Mi abuelo, José Díaz Macías, de profesión minero, fallecido en La Zarza (Huelva) hace casi 30 años, fue condenado a la pena de 6 años de prisión en 1939, por el delito de “Auxilio a la Rebelión Militar”, meses después de entregarse en Galicia y ser internado en el campo de concentración de Iria Flavia, hasta que fue trasladado a la prisión provincial de Huelva, su provincia natal, en un tren de ganado y en un viaje que duró casi 10 días. Hasta aquí una historia más de la miseria de entonces, a la que se une la muerte de su esposa, mi abuela Melchora, de puro hambre y la emigración forzada a Madrid de sus hijos; entre ellos mi madre, que se ganó la vida de costurera en una sastrería propiedad de una tía lejana, sin jornal, a cambio de comida y cama, hasta que se casó.

Ahora, quiero agradecer públicamente a la Diputación Provincial de Huelva y al historiador José María García Márquez la financiación y el trabajo realizado de catalogación y digitalización de los procedimientos instruidos por el Consejo de Guerra Permanente de Huelva desde 1937 en adelante, que se encontraban en los archivos de la antigua Auditoría de Guerra del Tribunal Militar Territorial Segundo de Sevilla. Se puede acceder con certificado digital en la sede electrónica de la corporación y, lo que es mucho mejor, disponer de los documentos sin moverse de casa. He encontrado el expediente completo de mi abuelo, y he podido cerrar algunos dolorosos círculos que seguían abiertos en la historia familiar.

El arduo trabajo del profesor García Márquez comenzó en 2006, siendo presidente el socialista José Cejudo, ya fallecido. Desgraciadamente, el ejemplo no se ha contagiado a otras zonas de España, donde los expedientes se están perdiendo. Por eso, muchas otras historias familiares, parecidas a la mía, no podrán completarse. Soy un afortunado.

Las 80 páginas están mal cosidas y algunas han sufrido humedad y han perdido alguna zona de lectura; pero, en general, es legible en ese lenguaje artificioso donde se repiten hasta la saciedad conceptos de “nuestra cruzada” y “glorioso movimiento nacional”, pero donde se respeta cada estamento militar, se solicitan continuos informes y se acumulan idas y venidas de legajos.

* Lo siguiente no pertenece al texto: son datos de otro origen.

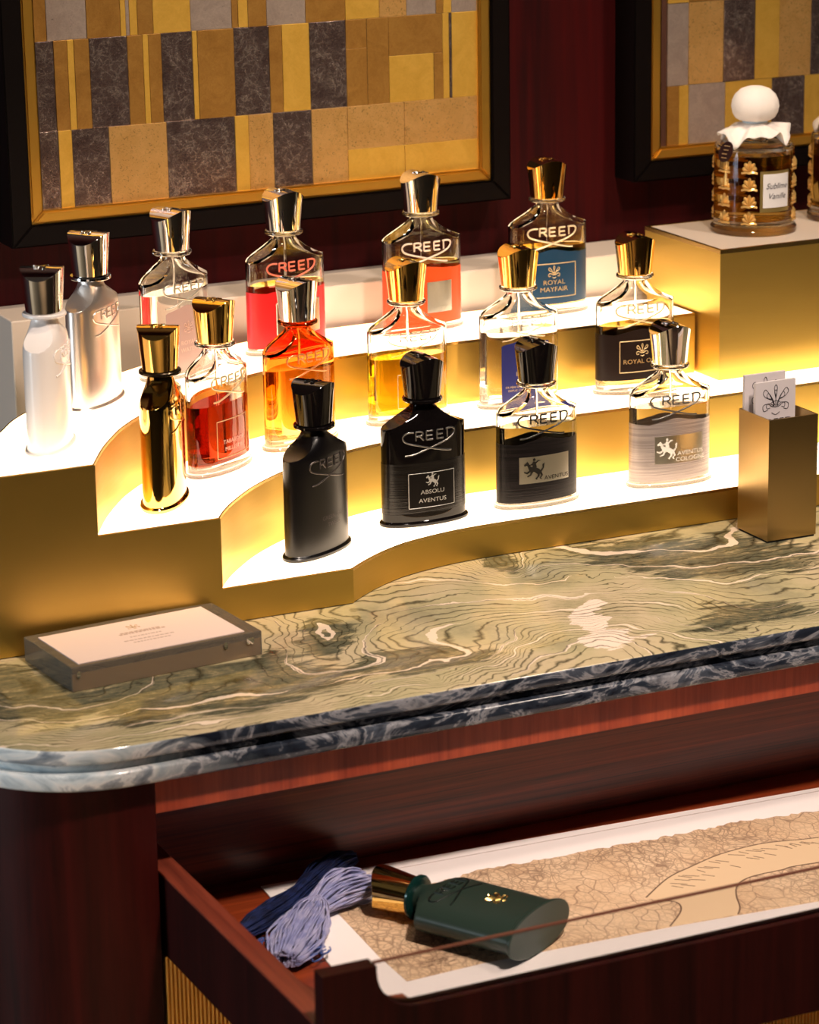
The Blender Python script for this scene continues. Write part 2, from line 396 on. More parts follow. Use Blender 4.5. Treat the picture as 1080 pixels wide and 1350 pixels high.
# ------------------------------------------------------------------ counter: cabinet, marble top
XR = 1.75     # right end of everything that runs on past the frame
def corner_outline(front, left, rad, back=2.405, right=XR, n=14):
    pts = [(right, back), (left, back)]
    for i in range(n+1):
        a = PI+PI/2*i/n
        pts.append((left+rad+rad*math.cos(a), front+rad+rad*math.sin(a)))
    pts.append((right, front)); return pts
cab = thing('cabinet', 'dark reddish wooden cabinet with a rounded corner under the green marble top', 'cabinet', (0, 0, 0))
OX0, OZ0, OZ1 = .643, .7336, .8425           # drawer opening
bm = bmesh.new()
post = [(OX0, 2.40), (.531, 2.40)]
for i in range(15):
    a = PI+PI/2*i/14; post.append((.531+.096+.096*math.cos(a), 1.799+.096+.096*math.sin(a)))
post.append((OX0, 1.799))
prism(bm, post, 0, .8695)
obj('corner_post', bm, M['post'], cab, 40)
obj('apron', boxbm(OX0+.0004, 1.799, OZ1, XR, 1.817, .8695), M['apron'], cab)
bm = bmesh.new(); ribs = []
x = OX0+.003; k = 0
while x < XR-.004:
    ribs += [(x, 1.8045), (x+.0006, 1.8018), (x+.0018, 1.8018), (x+.0024, 1.8045)]; x += .0030
prism(bm, ribs+[(XR, 1.8045), (XR, 1.83), (OX0+.003, 1.83)], .0, OZ0)
obj('ribbed_panel', bm, M['ribgold'], cab)
obj('opening_back', boxbm(OX0+.0004, 1.93, OZ0+.001, XR, 1.945, .8695), M['post'], cab)

top = thing('countertop', 'polished green and cream veined marble worktop with a grooved rounded edge', 'worktop', (0, 0, 0))
def slab(bm, z0, z1, inset, bev):
    F, Lf, R = 1.7865, .5185, .108
    prof = [(z0, inset+bev), (z0+bev*.4, inset+bev*.3), (z0+bev, inset), (z1-bev, inset), (z1-bev*.4, inset+bev*.3), (z1, inset+bev)]
    loft(bm, [[(x, y, z) for x, y in corner_outline(F+i, Lf+i, R-i)] for z, i in prof])
bm = bmesh.new(); slab(bm, .8882, .9, 0, .0022); obj('upper_slab', bm, M['marble'], top, 40)
bm = bmesh.new(); slab(bm, .8818, .8884, .006, .0002); obj('groove', bm, M['marble'], top, 40)
bm = bmesh.new(); slab(bm, .8697, .882, -.001, .002); obj('lower_slab', bm, M['marble'], top, 40)

# ------------------------------------------------------------------ open drawer
dr = thing('drawer', 'open shallow wooden drawer with a glass-topped cut-out front, pulled out under the marble', 'drawer', (0, 0, 0))
DF = .740
obj('side', boxbm(.6475, 1.541, .7345, .664, 1.885, .7936), M['front'], dr)
obj('side_top_strip', boxbm(.6473, 1.541, .7936, .6642, 1.885, .7956, bev=.0006), M['side'], dr)
obj('floor_panel', boxbm(.664, 1.541, .734, XR-.02, 1.887, DF), M['floorw'], dr)
obj('back_panel', boxbm(.646, 1.8875, .736, XR-.02, 1.90, .8405), M['back'], dr)
bm = bmesh.new()
cp = [(.664, 1.541), (.716, 1.541)]
for i in range(9):
    a = -PI/2-PI/2*i/8; cp.append((.714+.05*math.cos(a), 1.606+.05*math.sin(a)))
prism(bm, cp, .742, .7953); obj('corner_block', bm, M['side'], dr)
# front: U-shaped cut-out with round corners, glass pane in a groove
def front_poly(y, zb, zt, x0, x1, cx0, cx1, cz, rad):
    pts = [(x0, zb), (x1, zb), (x1, zt), (cx1, zt)]
    for i in range(9):
        a = PI/2*i/8; pts.append((cx1-rad+rad*math.cos(a), cz+rad-rad*math.sin(a)))
    for i in range(9):
        a = PI/2*i/8; pts.append((cx0+rad-rad*math.sin(a), cz+rad-rad*math.cos(a)))
    pts += [(cx0, zt), (x0, zt)]; return [(x, y, z) for x, z in pts]
bm = bmesh.new()
ZT, ZB = .8312, .7312
for ya, yb, cz, cx in ((1.5275, 1.5322, .7993, .6846), (1.5322, 1.5356, .7968, .6822), (1.5356, 1.5405, .7993, .6846)):
    loft(bm, [front_poly(ya, ZB, ZT, .6484, XR-.02, cx, XR-.06, cz, .028), front_poly(yb, ZB, ZT, .6484, XR-.02, cx, XR-.06, cz, .028)])
obj('front_panel', bm, M['front'], dr)
bm = bmesh.new()
gp = [(.6826, ZT-.0005), (.6826, .7975+.028)]
for i in range(1, 9):
    a = PI/2*i/8; gp.append((.6826+.028-.028*math.cos(a), .7973+.028-.028*math.sin(a)))
gp += [(XR-.065, .7973), (XR-.065, ZT-.0005)]
loft(bm, [[(x, 1.5327, z) for x, z in gp], [(x, 1.5351, z) for x, z in gp]])
obj('glass_pane', bm, M['pane'], dr)
obj('pane_edging', boxbm(.685, 1.5325, ZT-.0006, XR-.07, 1.5353, ZT+.0004), plain('pane_edging', srgb(104, 62, 48), .4), dr)

# map sheet
sh = thing('map_sheet', 'white sheet printed with an old brown street map lying in the drawer', 'map', (0, 0, 0))
PZ = DF+.0012
bm = bmesh.new()
prism(bm, [(.747, 1.8705), (.738, 1.734), (.726, 1.546), (1.60, 1.546), (1.60, 1.840), (1.2122, 1.848), (.8645, 1.8653)], DF+.0002, PZ)
obj('paper', bm, M['paper'], sh)
bm = bmesh.new(); prism(bm, [(.76, 1.8575), (1.59, 1.829), (1.59, 1.8275), (.76, 1.856)], PZ, PZ+.00015); obj('plate_line', bm, M['pline'], sh)
rng = random.Random(3)
topedge = [(.7788, 1.8035), (.83, 1.811), (.8829, 1.8196), (.9002, 1.8225), (.9661, 1.8185), (1.0427, 1.8155), (1.1296, 1.8150), (1.1841, 1.8060), (1.30, 1.80), (1.59, 1.79)]
te = []
for a, b in zip(topedge, topedge[1:]):
    n = max(2, int((b[0]-a[0])/.004))
    for i in range(n):
        t = i/n; te.append((a[0]+(b[0]-a[0])*t, a[1]+(b[1]-a[1])*t+rng.uniform(-.0022, .0022)))
bm = bmesh.new()
poly = te+[(1.59, 1.79), (1.59, 1.640), (1.0918, 1.6612), (.9787, 1.6708), (.9022, 1.6744), (.8334, 1.6777), (.7725, 1.6751), (.7724, 1.719), (.7772, 1.8004)]
prism(bm, poly[::-1], PZ, PZ+.0002); obj('street_map', bm, M['map'], sh)
river = smoothpts([(x, y, 0) for x, y in [(.985, 1.7225), (1.0159, 1.7456), (1.0413, 1.7562), (1.0736, 1.767), (1.1085, 1.7703), (1.1325, 1.7661), (1.1559, 1.7607), (1.3, 1.735)]], 5)
rlow = smoothpts([(x, y, 0) for x, y in [(1.3, 1.69), (1.1296, 1.7199), (1.0973, 1.7206), (1.0711, 1.720), (1.0543, 1.7115), (1.0441, 1.6967), (1.0359, 1.6782), (1.028, 1.668)]], 5)
rleft = smoothpts([(x, y, 0) for x, y in [(.975, 1.672), (.9953, 1.6918), (1.000, 1.706), (.990, 1.715)]], 5)
rpoly = [(p.x, p.y) for p in river+rlow+rleft]
bm = bmesh.new(); prism(bm, rpoly[::-1], PZ+.0001, PZ+.0003)
obj('river_print', bm, M['river'], sh)
bm = bmesh.new()
def dash(x0, y0, x1, y1, wd=.0004, z=PZ+.0003):
    d = Vector((x1-x0, y1-y0)); n = Vector((-d.y, d.x)).normalized()*wd
    prism(bm, [(x0+n.x, y0+n.y), (x0-n.x, y0-n.y), (x1-n.x, y1-n.y), (x1+n.x, y1+n.y)], z, z+.0001)
for k in range(26):
    t = k/25; p = river[int(4+t*(len(river)-6))]
    for q in range(rng.choice((1, 1, 2))):
        o_ = -.004-.011*q-rng.uniform(0, .006)
        dash(p.x+rng.uniform(-.003, .003), p.y+o_, p.x+.005+rng.uniform(-.002, .003), p.y+o_-.007)
for pl in (river, rlow, rleft):
    for a, b in zip(pl, pl[1:]): dash(a.x, a.y, b.x, b.y, .0006)
for k in range(30):
    x_ = rng.uniform(.79, .86); y_q = rng.uniform(1.685, 1.70)
    dash(x_, y_q, x_+rng.uniform(.002, .008), y_q+rng.uniform(-.001, .001), .0004)
obj('map_strokes', bm, M['ink'], sh)['kind'] = 'stuff'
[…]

Visto con perspectiva, es lo mejor que pudo pasarle, porque esa acumulación de burocracia no la sufrieron muchos otros, que fueron fusilados sin contemplaciones.

En esas páginas aparecen, por ejemplo, los informes del alcalde pedáneo de La Zarza y del cabo comandante del puesto de la Guardia Civil, que coincidían en calificar de “iletrado y poco inteligente” a mi abuelo y que no se le reconoce acción violenta alguna en los días del “terror rojo” en esas poblaciones mineras, hasta la liberación “por parte de las gloriosas fuerzas de nuestro caudillo Franco” en el otoño de 1937. Estas afirmaciones, en el contexto en que fueron escritas, probablemente salvaron la vida a mi abuelo, porque cualquier revelación en contrario le hubiera supuesto el paredón, como a tantos otros. Según se explica al juez militar en varios documentos, se marchó del pueblo en septiembre de 1937, horas antes de que las tropas nacionales entrasen en la población “y es de común opinión que se unió al bando rojo en la sierra de Aroche”.

Fue puesto en libertad condicional a finales de 1941, como bien se explica en el oficio correspondiente. Cumplida su condena en 1945, quedó en libertad sin más cargos. Después vino lo peor, porque no le dieron trabajo en la mina hasta 1951 y malvivió, explotado al máximo por una oligarquía victoriosa que se aprovechó de su necesidad.

En 1986 viajé a Moscú y le traje una estrella roja para su gorra. Miró a un lado y a otro, cerró puertas y ventanas y me enseñó el doble fondo de un cajón, donde conservaba las fotos de varios compañeros fusilados y un carné de miliciano. Besó la estrella, volvió a cerrar el cajón y me dio un abrazo.